- [Data to process]:
--- BEGIN ---

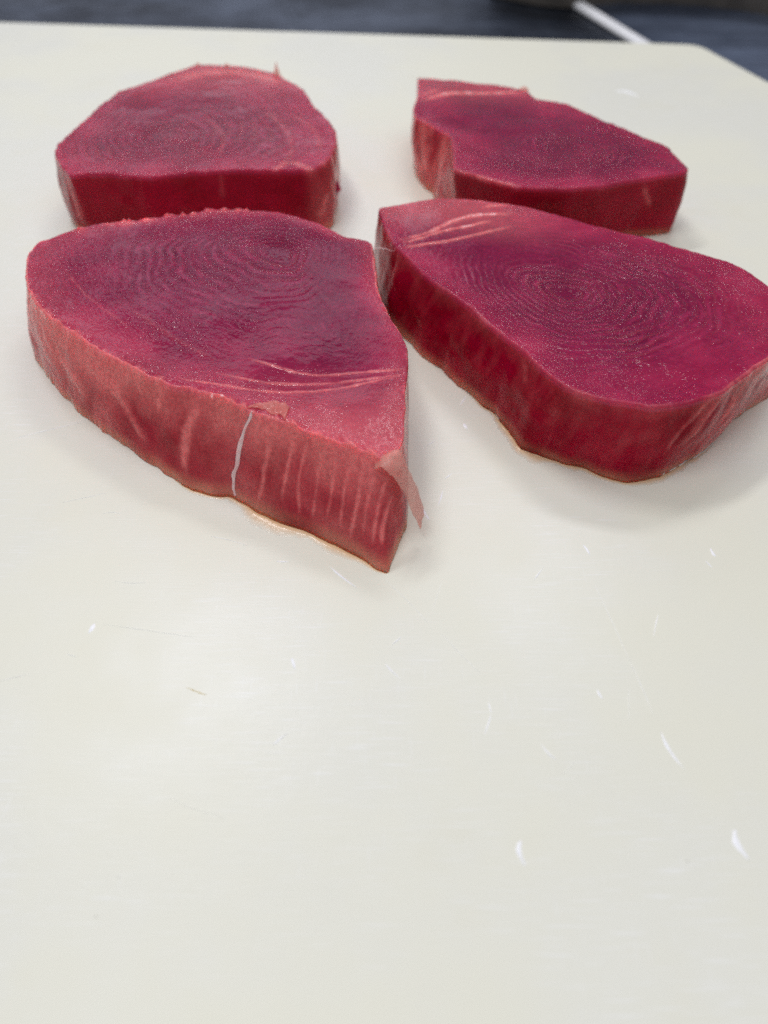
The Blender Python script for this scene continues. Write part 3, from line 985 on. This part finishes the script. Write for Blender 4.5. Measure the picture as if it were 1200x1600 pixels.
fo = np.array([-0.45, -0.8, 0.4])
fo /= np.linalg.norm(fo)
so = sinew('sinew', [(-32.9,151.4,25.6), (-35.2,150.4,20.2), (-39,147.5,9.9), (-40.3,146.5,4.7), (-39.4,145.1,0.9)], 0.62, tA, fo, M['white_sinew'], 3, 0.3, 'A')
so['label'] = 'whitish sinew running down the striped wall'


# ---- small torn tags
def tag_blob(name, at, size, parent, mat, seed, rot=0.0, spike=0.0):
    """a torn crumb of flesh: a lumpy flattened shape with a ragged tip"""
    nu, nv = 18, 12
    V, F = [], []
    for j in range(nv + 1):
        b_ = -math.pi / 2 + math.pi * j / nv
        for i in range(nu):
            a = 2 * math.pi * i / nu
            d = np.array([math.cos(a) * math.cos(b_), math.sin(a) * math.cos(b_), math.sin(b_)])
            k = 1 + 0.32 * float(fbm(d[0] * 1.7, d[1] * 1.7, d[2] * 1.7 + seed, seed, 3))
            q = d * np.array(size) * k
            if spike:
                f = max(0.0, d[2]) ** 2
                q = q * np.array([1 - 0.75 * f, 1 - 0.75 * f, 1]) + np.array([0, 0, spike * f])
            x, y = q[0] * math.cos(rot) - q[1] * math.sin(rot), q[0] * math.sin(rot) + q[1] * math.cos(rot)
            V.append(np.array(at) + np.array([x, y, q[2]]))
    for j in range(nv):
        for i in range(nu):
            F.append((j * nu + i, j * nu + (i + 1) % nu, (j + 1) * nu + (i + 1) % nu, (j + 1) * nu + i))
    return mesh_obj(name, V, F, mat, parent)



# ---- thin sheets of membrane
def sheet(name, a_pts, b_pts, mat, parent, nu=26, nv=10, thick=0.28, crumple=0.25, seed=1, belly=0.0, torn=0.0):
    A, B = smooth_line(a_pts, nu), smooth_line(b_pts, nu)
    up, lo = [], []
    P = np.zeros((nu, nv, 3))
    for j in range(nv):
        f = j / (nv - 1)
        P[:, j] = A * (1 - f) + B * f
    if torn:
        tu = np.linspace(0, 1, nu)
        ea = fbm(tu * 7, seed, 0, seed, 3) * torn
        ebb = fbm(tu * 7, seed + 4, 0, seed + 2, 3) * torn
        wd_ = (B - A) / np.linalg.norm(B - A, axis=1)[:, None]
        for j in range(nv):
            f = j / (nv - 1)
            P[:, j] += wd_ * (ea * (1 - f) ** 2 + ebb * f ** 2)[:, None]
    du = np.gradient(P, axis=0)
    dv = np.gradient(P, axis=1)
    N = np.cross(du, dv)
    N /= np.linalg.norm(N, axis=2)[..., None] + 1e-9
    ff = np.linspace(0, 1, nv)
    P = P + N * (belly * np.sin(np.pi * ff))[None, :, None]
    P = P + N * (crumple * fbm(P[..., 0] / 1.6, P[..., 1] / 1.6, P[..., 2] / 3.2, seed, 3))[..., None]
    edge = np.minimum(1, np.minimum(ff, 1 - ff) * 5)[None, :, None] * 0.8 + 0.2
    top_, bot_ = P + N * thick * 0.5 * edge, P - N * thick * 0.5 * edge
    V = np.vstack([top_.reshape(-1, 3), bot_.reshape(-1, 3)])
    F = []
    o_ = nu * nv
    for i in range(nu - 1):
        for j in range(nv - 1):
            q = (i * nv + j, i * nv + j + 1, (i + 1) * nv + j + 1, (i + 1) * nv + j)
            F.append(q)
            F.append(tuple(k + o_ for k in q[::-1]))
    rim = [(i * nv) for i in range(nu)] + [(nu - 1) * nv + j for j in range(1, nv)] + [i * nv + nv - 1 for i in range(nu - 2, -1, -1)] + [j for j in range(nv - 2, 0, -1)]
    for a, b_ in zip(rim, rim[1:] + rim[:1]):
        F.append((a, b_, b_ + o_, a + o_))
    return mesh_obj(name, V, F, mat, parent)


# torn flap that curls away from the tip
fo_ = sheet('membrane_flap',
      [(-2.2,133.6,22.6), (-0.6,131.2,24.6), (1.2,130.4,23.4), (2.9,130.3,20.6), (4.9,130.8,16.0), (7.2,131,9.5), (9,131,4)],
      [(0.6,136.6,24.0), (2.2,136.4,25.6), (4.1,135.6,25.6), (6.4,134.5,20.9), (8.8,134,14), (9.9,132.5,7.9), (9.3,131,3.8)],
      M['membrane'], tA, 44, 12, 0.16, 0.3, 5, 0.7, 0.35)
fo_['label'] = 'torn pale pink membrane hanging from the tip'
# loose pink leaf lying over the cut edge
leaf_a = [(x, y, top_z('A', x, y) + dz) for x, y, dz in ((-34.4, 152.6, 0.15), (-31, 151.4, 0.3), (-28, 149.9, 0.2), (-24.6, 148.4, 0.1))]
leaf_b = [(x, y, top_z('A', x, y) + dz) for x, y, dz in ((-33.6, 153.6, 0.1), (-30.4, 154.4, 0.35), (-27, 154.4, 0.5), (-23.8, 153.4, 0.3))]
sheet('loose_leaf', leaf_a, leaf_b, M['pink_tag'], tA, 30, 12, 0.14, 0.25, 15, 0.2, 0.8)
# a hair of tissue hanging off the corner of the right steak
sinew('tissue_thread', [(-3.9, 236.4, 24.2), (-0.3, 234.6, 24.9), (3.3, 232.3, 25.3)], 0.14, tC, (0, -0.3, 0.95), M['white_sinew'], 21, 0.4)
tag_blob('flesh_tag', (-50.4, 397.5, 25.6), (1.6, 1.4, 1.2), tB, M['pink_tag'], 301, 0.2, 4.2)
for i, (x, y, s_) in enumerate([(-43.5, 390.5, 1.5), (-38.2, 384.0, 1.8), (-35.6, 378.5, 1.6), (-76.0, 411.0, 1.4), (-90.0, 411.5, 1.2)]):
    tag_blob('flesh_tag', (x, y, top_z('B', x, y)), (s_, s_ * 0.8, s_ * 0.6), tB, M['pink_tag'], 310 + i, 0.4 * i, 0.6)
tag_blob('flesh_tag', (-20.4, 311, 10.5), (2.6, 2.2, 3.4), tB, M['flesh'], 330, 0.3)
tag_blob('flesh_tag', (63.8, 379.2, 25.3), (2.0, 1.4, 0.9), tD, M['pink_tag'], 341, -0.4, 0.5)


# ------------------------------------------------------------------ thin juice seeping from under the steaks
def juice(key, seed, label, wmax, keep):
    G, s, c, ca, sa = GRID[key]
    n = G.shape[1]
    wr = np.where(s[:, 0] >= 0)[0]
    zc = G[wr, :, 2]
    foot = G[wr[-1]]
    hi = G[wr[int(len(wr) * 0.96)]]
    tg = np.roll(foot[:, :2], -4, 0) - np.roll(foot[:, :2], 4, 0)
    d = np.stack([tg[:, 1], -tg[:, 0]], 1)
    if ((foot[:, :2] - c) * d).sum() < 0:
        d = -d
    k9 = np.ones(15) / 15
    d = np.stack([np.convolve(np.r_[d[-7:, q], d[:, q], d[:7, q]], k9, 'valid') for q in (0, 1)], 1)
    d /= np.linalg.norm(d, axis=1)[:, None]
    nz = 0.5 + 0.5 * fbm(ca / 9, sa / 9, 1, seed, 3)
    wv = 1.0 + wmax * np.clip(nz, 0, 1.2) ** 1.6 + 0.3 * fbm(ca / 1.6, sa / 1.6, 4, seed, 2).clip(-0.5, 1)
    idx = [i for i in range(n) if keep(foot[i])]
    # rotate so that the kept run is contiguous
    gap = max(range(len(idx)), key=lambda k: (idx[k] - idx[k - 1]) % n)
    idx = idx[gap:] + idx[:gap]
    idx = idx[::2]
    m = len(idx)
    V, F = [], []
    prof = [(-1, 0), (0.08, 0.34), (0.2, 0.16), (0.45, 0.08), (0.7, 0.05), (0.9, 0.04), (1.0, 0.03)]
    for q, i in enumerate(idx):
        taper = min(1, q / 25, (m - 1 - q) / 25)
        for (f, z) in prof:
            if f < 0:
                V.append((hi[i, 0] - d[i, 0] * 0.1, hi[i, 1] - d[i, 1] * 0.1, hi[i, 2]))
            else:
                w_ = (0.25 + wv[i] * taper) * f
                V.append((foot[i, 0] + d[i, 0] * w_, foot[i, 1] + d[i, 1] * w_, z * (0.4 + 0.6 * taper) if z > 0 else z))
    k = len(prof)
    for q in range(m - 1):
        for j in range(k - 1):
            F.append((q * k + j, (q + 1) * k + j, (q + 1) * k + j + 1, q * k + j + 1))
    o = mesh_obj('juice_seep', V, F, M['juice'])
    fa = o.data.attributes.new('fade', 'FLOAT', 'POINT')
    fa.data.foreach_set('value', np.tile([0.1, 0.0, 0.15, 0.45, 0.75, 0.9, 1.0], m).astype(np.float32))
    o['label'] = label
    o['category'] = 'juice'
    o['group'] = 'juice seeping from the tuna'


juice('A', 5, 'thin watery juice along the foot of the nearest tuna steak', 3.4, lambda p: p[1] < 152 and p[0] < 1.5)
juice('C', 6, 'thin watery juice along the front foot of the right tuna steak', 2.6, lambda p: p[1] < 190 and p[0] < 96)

--- END ---
--- BEGIN ---

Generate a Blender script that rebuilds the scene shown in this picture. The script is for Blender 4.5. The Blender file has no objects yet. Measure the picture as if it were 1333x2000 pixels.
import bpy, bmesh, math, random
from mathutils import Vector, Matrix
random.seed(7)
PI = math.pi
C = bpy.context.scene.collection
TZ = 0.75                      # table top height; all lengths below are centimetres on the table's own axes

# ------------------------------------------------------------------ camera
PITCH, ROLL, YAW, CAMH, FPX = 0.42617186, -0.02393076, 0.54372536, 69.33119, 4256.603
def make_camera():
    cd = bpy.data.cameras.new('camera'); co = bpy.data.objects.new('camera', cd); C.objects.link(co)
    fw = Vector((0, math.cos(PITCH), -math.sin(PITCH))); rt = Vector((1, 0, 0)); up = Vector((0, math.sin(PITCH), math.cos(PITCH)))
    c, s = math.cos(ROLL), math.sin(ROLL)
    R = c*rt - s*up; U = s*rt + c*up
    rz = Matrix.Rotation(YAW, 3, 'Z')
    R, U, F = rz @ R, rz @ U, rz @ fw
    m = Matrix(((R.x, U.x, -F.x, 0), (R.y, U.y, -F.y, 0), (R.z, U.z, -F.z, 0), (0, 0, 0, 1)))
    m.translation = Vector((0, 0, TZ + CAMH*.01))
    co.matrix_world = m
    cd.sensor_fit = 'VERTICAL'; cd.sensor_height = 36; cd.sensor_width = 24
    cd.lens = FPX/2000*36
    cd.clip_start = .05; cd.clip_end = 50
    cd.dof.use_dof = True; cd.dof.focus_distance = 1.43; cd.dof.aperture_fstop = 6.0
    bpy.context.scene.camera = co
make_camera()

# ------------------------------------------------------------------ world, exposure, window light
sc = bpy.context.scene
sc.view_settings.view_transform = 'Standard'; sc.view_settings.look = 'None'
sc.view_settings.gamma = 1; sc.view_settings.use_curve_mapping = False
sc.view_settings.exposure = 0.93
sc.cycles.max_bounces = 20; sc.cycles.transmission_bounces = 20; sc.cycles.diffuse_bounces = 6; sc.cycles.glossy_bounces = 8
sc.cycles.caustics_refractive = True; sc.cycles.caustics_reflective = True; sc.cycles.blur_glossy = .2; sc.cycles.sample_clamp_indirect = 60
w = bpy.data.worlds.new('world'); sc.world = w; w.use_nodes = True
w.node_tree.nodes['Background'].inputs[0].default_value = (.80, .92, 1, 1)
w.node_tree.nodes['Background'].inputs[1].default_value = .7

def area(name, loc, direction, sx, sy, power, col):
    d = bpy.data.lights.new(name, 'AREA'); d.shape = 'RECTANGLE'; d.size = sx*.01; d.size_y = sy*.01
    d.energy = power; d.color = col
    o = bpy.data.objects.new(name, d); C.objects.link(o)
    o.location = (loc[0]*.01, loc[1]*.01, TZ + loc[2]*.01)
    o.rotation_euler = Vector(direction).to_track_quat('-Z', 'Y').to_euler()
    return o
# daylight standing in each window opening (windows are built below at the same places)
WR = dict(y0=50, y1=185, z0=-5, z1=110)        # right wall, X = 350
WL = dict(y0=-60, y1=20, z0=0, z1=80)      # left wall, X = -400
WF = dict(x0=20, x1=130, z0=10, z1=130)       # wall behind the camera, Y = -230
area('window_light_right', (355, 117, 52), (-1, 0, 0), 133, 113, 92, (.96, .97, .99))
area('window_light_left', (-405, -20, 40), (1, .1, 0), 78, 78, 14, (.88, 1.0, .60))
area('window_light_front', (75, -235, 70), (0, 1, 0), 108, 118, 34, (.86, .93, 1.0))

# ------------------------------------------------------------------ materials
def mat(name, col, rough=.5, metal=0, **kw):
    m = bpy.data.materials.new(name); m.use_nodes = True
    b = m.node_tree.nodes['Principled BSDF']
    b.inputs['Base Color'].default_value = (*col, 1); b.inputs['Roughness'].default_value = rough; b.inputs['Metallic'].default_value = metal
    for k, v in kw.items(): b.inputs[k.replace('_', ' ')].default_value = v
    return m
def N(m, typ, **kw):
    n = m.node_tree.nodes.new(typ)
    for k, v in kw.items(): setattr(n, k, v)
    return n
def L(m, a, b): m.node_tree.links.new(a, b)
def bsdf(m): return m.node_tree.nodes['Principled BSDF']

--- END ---
--- BEGIN ---

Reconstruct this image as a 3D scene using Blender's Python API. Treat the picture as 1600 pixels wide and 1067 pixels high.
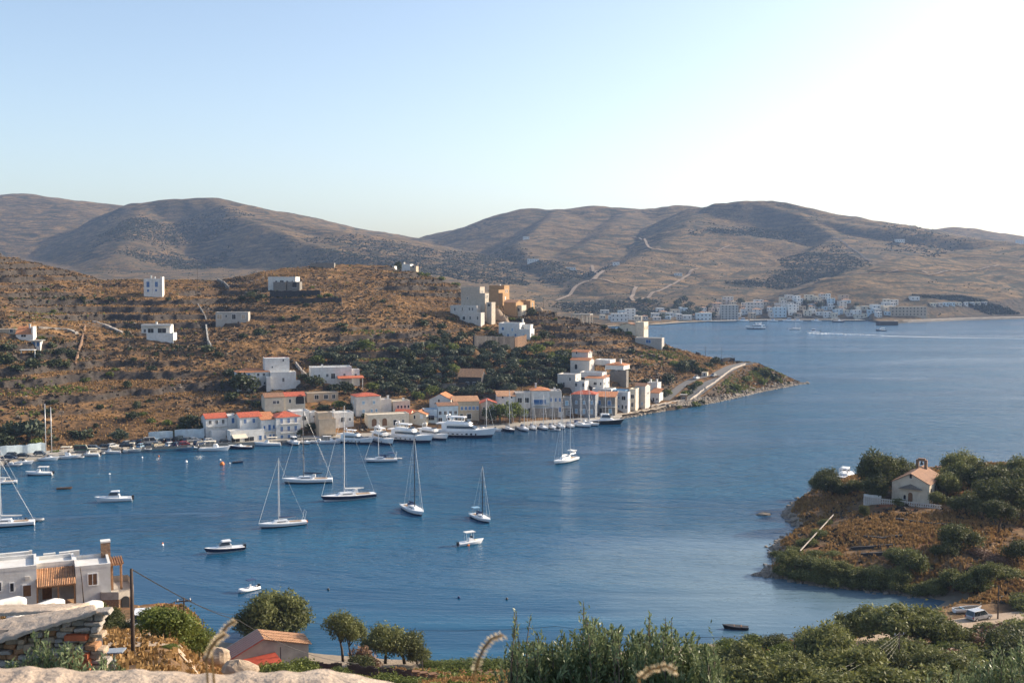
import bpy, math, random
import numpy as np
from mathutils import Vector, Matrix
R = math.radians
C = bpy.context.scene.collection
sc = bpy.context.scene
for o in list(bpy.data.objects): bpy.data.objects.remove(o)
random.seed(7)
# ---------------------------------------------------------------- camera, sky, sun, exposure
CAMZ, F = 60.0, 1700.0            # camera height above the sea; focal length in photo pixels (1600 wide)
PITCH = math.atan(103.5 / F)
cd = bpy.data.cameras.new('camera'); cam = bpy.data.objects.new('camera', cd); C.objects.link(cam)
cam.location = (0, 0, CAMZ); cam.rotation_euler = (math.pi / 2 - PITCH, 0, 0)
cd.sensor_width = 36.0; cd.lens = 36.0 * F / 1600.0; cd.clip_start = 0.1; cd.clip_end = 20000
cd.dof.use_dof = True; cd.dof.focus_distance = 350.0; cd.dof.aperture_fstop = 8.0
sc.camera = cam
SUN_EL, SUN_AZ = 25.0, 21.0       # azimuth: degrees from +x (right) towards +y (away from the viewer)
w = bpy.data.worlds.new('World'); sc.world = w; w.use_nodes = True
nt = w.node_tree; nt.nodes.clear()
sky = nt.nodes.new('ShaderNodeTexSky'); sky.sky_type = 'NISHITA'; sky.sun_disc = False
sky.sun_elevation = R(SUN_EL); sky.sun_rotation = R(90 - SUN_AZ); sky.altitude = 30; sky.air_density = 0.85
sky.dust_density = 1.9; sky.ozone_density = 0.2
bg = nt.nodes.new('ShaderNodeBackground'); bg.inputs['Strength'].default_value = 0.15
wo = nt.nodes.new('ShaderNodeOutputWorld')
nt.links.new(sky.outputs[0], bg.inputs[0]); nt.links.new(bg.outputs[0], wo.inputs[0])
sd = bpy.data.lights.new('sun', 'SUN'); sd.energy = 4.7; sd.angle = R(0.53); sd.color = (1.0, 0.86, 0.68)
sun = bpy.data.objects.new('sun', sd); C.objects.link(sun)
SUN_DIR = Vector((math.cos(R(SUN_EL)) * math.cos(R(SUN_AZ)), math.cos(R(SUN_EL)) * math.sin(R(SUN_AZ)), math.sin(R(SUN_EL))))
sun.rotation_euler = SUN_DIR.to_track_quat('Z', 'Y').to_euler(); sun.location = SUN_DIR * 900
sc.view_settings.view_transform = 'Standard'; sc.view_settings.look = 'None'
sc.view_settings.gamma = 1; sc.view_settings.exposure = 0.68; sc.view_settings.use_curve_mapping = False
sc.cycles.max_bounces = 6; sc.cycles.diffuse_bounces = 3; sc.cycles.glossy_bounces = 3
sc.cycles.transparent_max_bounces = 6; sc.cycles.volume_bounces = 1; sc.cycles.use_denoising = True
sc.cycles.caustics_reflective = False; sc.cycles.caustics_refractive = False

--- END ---

- [Given exercise]:
Begin at the line that has "The Blender Python", stop after the line that has "so['label'] = 'whitish", and repeat exactly those lines, nothing more.

- [Solution to this exercise]:
The Blender Python script for this scene continues. Write part 3, from line 985 on. This part finishes the script. Write for Blender 4.5. Measure the picture as if it were 1200x1600 pixels.
fo = np.array([-0.45, -0.8, 0.4])
fo /= np.linalg.norm(fo)
so = sinew('sinew', [(-32.9,151.4,25.6), (-35.2,150.4,20.2), (-39,147.5,9.9), (-40.3,146.5,4.7), (-39.4,145.1,0.9)], 0.62, tA, fo, M['white_sinew'], 3, 0.3, 'A')
so['label'] = 'whitish sinew running down the striped wall'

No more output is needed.